Running a Marathon with a HRM

I've read lots of advice on the forum stating that you shouldn't race / run a marathon with a HRM - well I ran berlin marathon on Sunday with a HRM, having trained with it for the last year, and it was brilliant. I did the first 2 miles at 60-65%, then stayed at 75% until the last 5 miles when I stepped up to 80% for the last 5 miles. I've had a few injuries and a cold for the last 3 weeks so it really helped with the pcing. I mantained near-perfect pace the whole way deviating from 10min 35" miles by only a few seconds according to the 5k split times on the web-site. I finished really strong and according to my biased husband anyway looked much stronger going over the finish than most others I was finishing with. I love my HRM anyway, but now I'll never hear another word said against it!! I said before I'd never do another marathon, but I'll definitely do another, I know I can do under 4 hours next time!

Happy running!


  • drewdrew ✭✭✭
    Good point and well done. A marathon is the only event I would now use my HRM in, for exactly the reasons you stated.
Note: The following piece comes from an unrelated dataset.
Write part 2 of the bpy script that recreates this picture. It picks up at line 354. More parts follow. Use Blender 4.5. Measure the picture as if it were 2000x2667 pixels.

    When is the next time?
  • Well, planning to get pregnant soon so realistically year after next. I'd love to do London, as the atmosphere sounds incredible. I am from Edinburgh however and that's June so that could be on the radar too. After doing Berlin it'll have to be somewhere special!
  • my favourite sort of cross training!
  • Great result Furryness. I used my HRM for Blackpool Marathon and for other 1/2M - it really does help to keep me to pace. I usually keep in the zone until the last 2 miles, then switch off the beeper and just go. As you say, after running with one, you can finish feeling much better than most of the other runners. Doesn't seem to work so well for races under 1/2M for me - didn't do as well at the GSR as i hoped.
  • A cheeky question (& not tooooo serious), will you be using the HRM for the cross training?
    Also, from the male perspective, would Mr Furryness be using the HRM?
    Good Luck with the outcome of the cross training! It's a fair while ahead but it would be good to know if / when there was 'news'.
  • Glad to hear of your success with HRM at Berlin, and well done btw! Now I used my HRM at Windsor and I’d welcome some comment.

    I have used my HRM to dictate the intensity of various training runs since I started training in May. I guess I get a bit obsessive about tracking performance but I’ve been plotting average HR vs Pace for all constant speed runs over a variety of distances (4m to 15mile) at a variety of paces (7:10 to 9:30) and I calculate the trend relationship for runs/races across every couple of months. Basically this shows me I’m getting fitter (lower HR for same speed).

    Now in the 4 weeks before Windsor I clocked 2 10k’s at 7:15 pace averaging 174. My trendlines suggested that to reach my target 1hr40 at Windsor I should be running at 169HR. nb the standard pace/distance formulae also suggested a 45 min 10k runner should be able to do a 1:40 1/2M. I have completely ignored all articles/recommendations which give HR targets for races, preferring to rely on analysis of MY performance capabilities.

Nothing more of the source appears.